Thursday, December 24, 2009

a rush of blood to the head

Adrenaline is such a fickle thing. It can so easily transfer from ecstasy to fury, as I know from past incidents and am experiencing again. Right now.

I told myself I wouldn't rant and rave in this blog, because I wanted to keep it rather... not lighthearted, just perhaps maybe a tad less personal, less burdening and more uplifting. Well, fuck that. Any self-imposed rules just got pitched out the window because brother, let me tell you, I AM PISSED OFF.
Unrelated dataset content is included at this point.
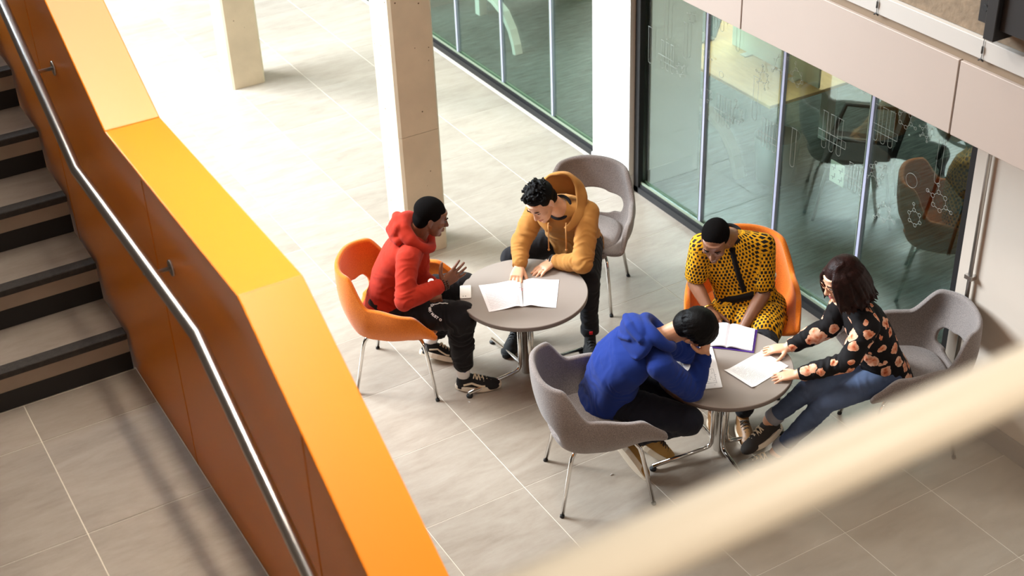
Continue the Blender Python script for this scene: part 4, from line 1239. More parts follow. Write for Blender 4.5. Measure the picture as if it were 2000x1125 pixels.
# ---------------------------------------------------------------- man in the red hoodie
p = Person('person in a red hoodie and black trousers leaning forward with one open hand raised', POSE['red'], M['skin_dark'], (.90, -.42, -.33), bulge=.05, hs=.95)
p.body({'R': dict(palm=(.55, .75, .15), curl=(.05, .08, .12, .2), spread=1.7, thumb=(.35, .95, .0), k=1.05),
        'L': dict(palm=(.3, .2, -.9), curl=(.5, .5, .55, .6))})
mb = Lump(); p.torso(mb, TORSO)
for sd in 'RL': sleeve(p, mb, sd)
hoodie = garment(p, mb, M['red'], 'hoodie', bones(p), .006, seed=2.)
mb = Lump()
hx, hf, sp = p.rs, p.f, p.sp
nb = p.neck
ring = [nb + (-p.back * math.cos(a) * .085 + hx * math.sin(a) * .10) + sp * (.055 * -math.cos(a) * .5 + .0) for a in [PI * (-1 + q / 8) + PI for q in range(17)]]
ring = [nb + (p.back * math.cos(a) * .10 + hx * math.sin(a) * .105) + sp * (.02 + .035 * math.cos(a)) for a in [-PI + 2 * PI * q / 20 for q in range(21)]]
mb.chain(ring, [.026 + .022 * (.5 + .5 * math.cos(-PI + 2 * PI * q / 20)) for q in range(21)], 12)
mb.ell(nb + p.back * .125 + sp * .015, (hx, p.back, sp), (.105, .052, .062), 18)
mb.cap(nb + p.back * .12 + hx * .07 + sp * .05, nb + p.back * .15 - hx * .05 + sp * .045, .030, .030)
mb.cap(nb + p.back * .09 + hx * .10 - sp * .015, nb + p.back * .15 - sp * .02, .03, .034)
me = fuse(mb, .0065, 3, 'hood'); tousle(me, .011, 13, 4.)
finish(me, M['red'], p.root, 'hood')
cuff(p, 'R', M['red'], .038); cuff(p, 'L', M['red'], .037)
trousers(p, M['blacktwill'], (.098, .088, .076, .060), .80, .010)
for sd in 'RL':
    j = p.J; k_, a_ = j['knee' + sd], j['ank' + sd]
    c = wobj('trouser_cuff', MB().tube([lerp(k_, a_, .76), lerp(k_, a_, .80), lerp(k_, a_, .86), lerp(k_, a_, .88)], [.058, .061, .058, .048], 22), M['blacktwill'], p.root)
    s_ = wobj('sock', MB().tube([lerp(k_, a_, .84), lerp(k_, a_, .95), lerp(k_, a_, 1.05)], [.042, .039, .040], 22), M['sock'], p.root)
    s_['label'] = 'white ribbed sock with a small navy emblem'
    d = (a_ - k_).normalized(); side = (CAM - a_); side = (side - d * side.dot(d)).normalized(); tg = d.cross(side)
    em = Lump(); q0 = lerp(k_, a_, .915) + side * .0375 - tg * .006
    em.ell(q0, (tg, d, side), (.012, .0075, .003), 12)
    wobj('emblem', em, M['navy_print'], p.root, s_)
shoe(p, p.J['ankR'] + Vector((0, 0, .0)), (.86, -.5, -.02), (0, 0, 1), M['shoe_black'], M['sole_cream'], M['lace_cream'], ankle=.105, stripe=M['lace_cream'], label='black low sneaker with cream side stripe, flat on the floor')
shoe(p, p.J['ankL'], (.80, -.50, -.30), (.25, .30, .92), M['shoe_black'], M['sole_cream'], M['lace_cream'], ankle=.095, stripe=M['lace_cream'], label='black low sneaker with cream side stripe, tipped up on its toe')
RED_P = p
# hair, face, watch, beads
mb = Lump(); hair_cap(p, mb, .0085, -.010, .014)
mb.ell(p.H(0, -.02, .045), p.hax(), (.081 * p.hs, .098 * p.hs, .075 * p.hs), 24)
me = fuse(mb, .006, 4, 'hair'); finish(me, M['hair_crop'], p.root, 'hair')
p.face_parts(M['hair_crop'], M['lip_dark'])
strand_ring(p, 'R', M['beads'], 'bead_bracelet', .034, 1.03, .007, True, 18)
strand_ring(p, 'R', M['beads'], 'bead_bracelet', .033, 1.10, .006, True, 18)
wt = strand_ring(p, 'L', M['rubber'], 'watch_strap', .036, .93, .006)
wobj('watch_face', MB().tube([lerp(p.J['elbL'], p.J['wrL'], .93) + Vector((-.012, -.02, .030)), lerp(p.J['elbL'], p.J['wrL'], .93) + Vector((-.016, -.026, .040))], .017, 18), M['silver'], p.root, wt)

# ---------------------------------------------------------------- man in the tan hoodie
p = Person('person in a tan hoodie and black jeans bent over an open booklet', POSE['tan'], M['skin_light'], (-.78, -.36, -.62), headup=(-.2, .1, 1), bulge=.05, hs=.97)
p.body({'R': dict(palm=FLAT, curl=(.42, .40, .42, .5), curl2=(.35, .35, .35, .4), spread=1.2, thumb=(.75, .6, -.3), k=1.02),
        'L': dict(palm=(.1, .05, -1), curl=(.12, .12, .14, .18), spread=.5, thumb=(.8, .45, -.2), k=1.02)})
mb = Lump(); p.torso(mb, TORSO)
for sd in 'RL': sleeve(p, mb, sd, (.069, .061, .052, .041))
garment(p, mb, M['tan'], 'hoodie', bones(p), .007, seed=5.)
nb = p.neck; hx, sp = p.rs, p.sp
# hood standing up behind the head: an open cowl
U2 = (sp * .5 + Vector((0, 0, 1)) * .7).normalized()
hb = MB(); NR, NK = 33, 11
hv = []; hf_ = []
def bez(pts, t):
    # smooth curve through key points
    n_ = len(pts) - 1; x_ = t * n_; i_ = min(int(x_), n_ - 1); f_ = x_ - i_
    g_ = lambda q: V3(pts[max(0, min(n_, q))])
    a_, b_, c_, d_ = g_(i_ - 1), g_(i_), g_(i_ + 1), g_(i_ + 2)
    return 0.5 * ((2 * b_) + (c_ - a_) * f_ + (2 * a_ - 5 * b_ + 4 * c_ - d_) * f_ ** 2 + (3 * b_ - a_ - 3 * c_ + d_) * f_ ** 3)
half = lambda m: [nb - p.back * .115 + hx * (m * .035) - sp * .020, nb - p.back * .075 + hx * (m * .085) + sp * .010, nb - p.back * .005 + hx * (m * .104) + U2 * .060, nb + p.back * .045 + hx * (m * .098) + U2 * .140]
rimk = half(-1) + [nb + p.back * .055 - hx * .055 + U2 * .205, nb + p.back * .045 + U2 * .228, nb + p.back * .055 + hx * .055 + U2 * .205] + half(1)[::-1]
halfb = lambda m: [nb - p.back * .120 + hx * (m * .04) - sp * .035, nb - p.back * .075 + hx * (m * .105) - sp * .025, nb + p.back * .0 + hx * (m * .128) - sp * .012, nb + p.back * .065 + hx * (m * .110) - sp * .01]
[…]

My Christmas Eve is ruined. No, this is not an melodramatic statement. Backtrack to a few weeks ago, when I call in to schedule at work (i.e., tell them when I'm coming home and what I can work if there are any restrictions). They tell me that my manager already HAS the schedule done... days ahead of time. Ooook. That kind of blows. So I write down my hours and realize that I'm scheduled for Christmas Eve day, 11-8:40. Since we close at 8 tomorrow - well, tonight, I suppose - this is a ten hour closing shift. Not only does that SUCK, but I always, always, always sing on Christmas Eve in the church choir, and THEN to top it off I rush over to the local V.F.W. to participate in my stepfamily's Christmas Eve dinner (something that almost tries to be the feast of seven fishes, and is always quite delicious). Alan and I are always a little late due to church, but after the dinner we head back to our stepgrandparents' for some gift-opening.

Now, my manager and I fight about this EVERY single GODDAMNED mother freaking year. Every year, like something is going to change about my Christmas Eve routine. She insists I can go to a different church service, that it's not fair I always request off, and I tell her that no, I can't, and no, it isn't, because she KNOWS I always come in for every shit shift she schedules me for. One night is NOT too much to ask for. Well, she went on with her jolly good self and put me on, ho-ho-ho. Funny lady. Do you know how impossible it is to get people to cover your shift on Christmas Eve? I finally had a guy say he'd probably be able to take it - he'd text me and let me know, but he was pretty sure. Suuuuuuuuuuuure he will. He's beaten around the bush with it the last three days and today he's just not answering me at all. Suck it up, grow a set and at least tell me know, you douchebag. I'd be a little less unhappy with you if you weren't being such an ass about the whole ordeal.

I can't call off because I need the hours and well it's Christmas Eve. They'd kill me. And then write me up and maybe fire me.

So, looks like I'm working. All day. By the time I get out it'll be 9, and the only thing I'll want is a shower so God knows if I'll even go anywhere for gifts.

Ho-ho-ho. Merry mother fucking Christmas to me.

I am so insanely pissed right now, you have no idea.

It's really quite sad, not only my predicament for tomorrow, but that tonight had to be ruined like this. Otherwise, I had a fan-fucking-tastic time at the Pens game with Sam. Which I'll maybe talk about later, but it ain't happenin' now. I'm way too upset to try to recapture my enjoyment of the game right now.